Apart from Sophie Prett's delightful interview with the artists at the start, Alessio gave the audience pointers to listen out for in Stravinsky's complete Petrushka ballet score, emphasizing in particular the descriptions of characters and colourings in the programme notes. In this, the players reversed their positions: Lucille in the treble range, Alessio, bass to middle. The quality and clarity of notation suited the composer's score admirably. The pace chosen resembled Dorati's Minneapolis Symphony Orchestra Mercury recording, which approximates Stravinsky's original metronome markings (1914 version). It gives emphases to the character sequences and accented rhythmic colourings during the many dramatic sforzandi in the course of descriptive writing and key changes. The 'Shrovetide Fair' sprung into life in full glory, while 'Petrushka's Cell' and The Moor's Quarters sent shivers down the spine.
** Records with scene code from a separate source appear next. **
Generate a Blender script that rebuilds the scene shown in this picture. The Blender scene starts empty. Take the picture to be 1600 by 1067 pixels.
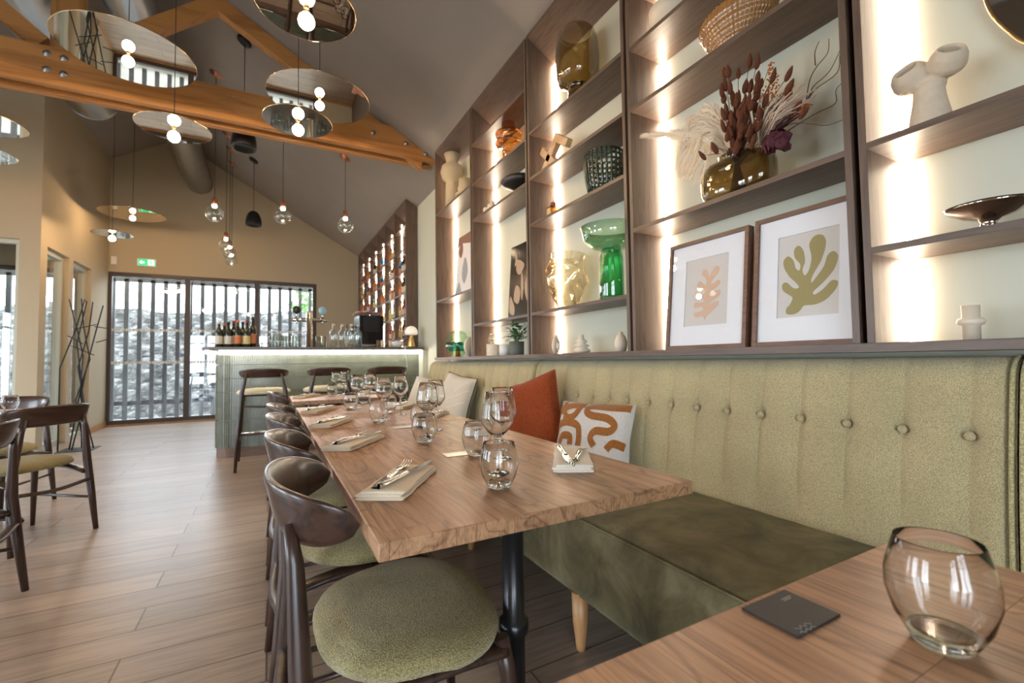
import bpy, bmesh, math, random
from math import sin, cos, pi, radians
from mathutils import Vector, Matrix

# ------------------------------------------------------------------ camera, sky, exposure
S = bpy.context.scene
COL = S.collection
cam_data = bpy.data.cameras.new('camera')
cam = bpy.data.objects.new('camera', cam_data)
COL.objects.link(cam)
_r = Vector((0.88031373, -0.47418401, -0.01404476))
_u = Vector((-0.00682236, -0.04225722, 0.99908347))
_f = Vector((0.4743429, 0.87941108, 0.04043467))
cam.matrix_world = Matrix(((_r.x, _u.x, -_f.x, 0), (_r.y, _u.y, -_f.y, 0), (_r.z, _u.z, -_f.z, 1.03), (0, 0, 0, 1)))
cam_data.sensor_width = 36
cam_data.lens = 704.475 / 1600 * 36
cam_data.clip_start = 0.02
cam_data.dof.use_dof = True
cam_data.dof.focus_distance = 1.25
cam_data.dof.aperture_fstop = 4.5
S.camera = cam

S.view_settings.view_transform = 'Standard'
S.view_settings.look = 'None'
S.view_settings.gamma = 1
S.view_settings.use_curve_mapping = False
S.view_settings.exposure = 0.6
S.cycles.use_denoising = True
S.cycles.max_bounces = 10
S.cycles.diffuse_bounces = 4
S.cycles.glossy_bounces = 5
S.cycles.transmission_bounces = 8
S.cycles.transparent_max_bounces = 24
S.cycles.sample_clamp_indirect = 6
S.cycles.blur_glossy = 0.5

world = bpy.data.worlds.new('world'); S.world = world
world.use_nodes = True
wn = world.node_tree.nodes
wn['Background'].inputs[0].default_value = (0.78, 0.89, 1.0, 1)
wn['Background'].inputs[1].default_value = 11

# daylight portals set in the window openings of the side and rear walls
def portal(x, y, z, sx, sy, rot):
    l = bpy.data.lights.new('daylight_portal', 'AREA'); l.shape = 'RECTANGLE'
    l.size = sx; l.size_y = sy; l.cycles.is_portal = True
    o = bpy.data.objects.new('daylight_portal', l); COL.objects.link(o)
    o.location = (x, y, z); o.rotation_euler = rot

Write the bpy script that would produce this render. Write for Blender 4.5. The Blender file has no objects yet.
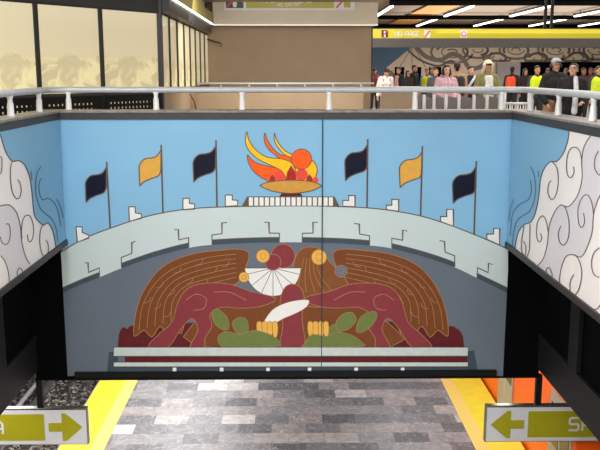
import bpy, bmesh, math, random
from mathutils import Vector, Matrix, Quaternion
from mathutils.geometry import tessellate_polygon

S = bpy.context.scene
COL = S.collection
PI = math.pi
random.seed(7)

# ------------------------------------------------------------------ camera
EYE = Vector((0, 0, 8.8))          # platform floor is z=0, mezzanine floor z=7.25
F, CX, CY = 820.0, 300.0, 225.0
YAW = math.atan(12 / 820)
PITCH = math.atan(153 / 820)
cam_data = bpy.data.cameras.new('camera')
cam_data.sensor_width = 36; cam_data.lens = 36 * F / 600
cam_data.clip_start = 0.05; cam_data.clip_end = 200
cam = bpy.data.objects.new('camera', cam_data); COL.objects.link(cam)
cam.location = EYE
cam.rotation_euler = (PI / 2 - PITCH, 0, -YAW)
S.camera = cam
RM = cam.rotation_euler.to_matrix()

# ------------------------------------------------------------------ world, exposure, area lights
w = bpy.data.worlds.new('world'); S.world = w; w.use_nodes = True
w.node_tree.nodes['Background'].inputs[0].default_value = (0.9, 0.95, 1, 1)
w.node_tree.nodes['Background'].inputs[1].default_value = 0.12
S.view_settings.view_transform = 'Standard'; S.view_settings.look = 'None'
S.view_settings.exposure = 0.0; S.view_settings.gamma = 1; S.view_settings.use_curve_mapping = False

def area(name, loc, size, power, color=(1, 1, 1), rot=(0, 0, 0)):
    l = bpy.data.lights.new(name, 'AREA'); l.shape = 'RECTANGLE'; l.size, l.size_y = size
    l.energy = power; l.color = color
    o = bpy.data.objects.new(name, l); COL.objects.link(o); o.location = loc; o.rotation_euler = rot
    return o
area('void_light', (0, 4.0, 11.1), (5.5, 6), 1450, (1, 0.985, 0.975), (0.35, 0, 0))
area('void_fill_left', (-3.6, 7.5, 11.1), (1.5, 9), 1200, (1, 0.99, 0.98), (0.1, -0.75, 0))  # added fill, tilted to brighten the right cloud wall
area('void_fill_right', (3.6, 7.5, 11.1), (1.5, 9), 640, (1, 0.97, 0.95), (0.1, 0.75, 0))  # weaker added fill facing the left cloud wall
area('hall_light', (9, 20, 10.95), (13, 12), 950, (1, 0.94, 0.87))
area('far_hall_light', (9, 35, 10.8), (13, 8), 900, (1, 0.93, 0.85))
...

Finally, the Fair's reprise with its several offshoots leading to 'Petrushka's Death' became as declamatory as watching the whole ballet. I cannot imagine a finer performance [17 March 2007, John Keble Church, Edgware, London UK, given as part of the Hendon Music Society's 2006/7 International Concert Series] -- the first in living memory of the whole score, live for four hands on one piano. The lousy truncated Suite that Stravinsky wrote for various virtuosi to perform can now be suitably ignored!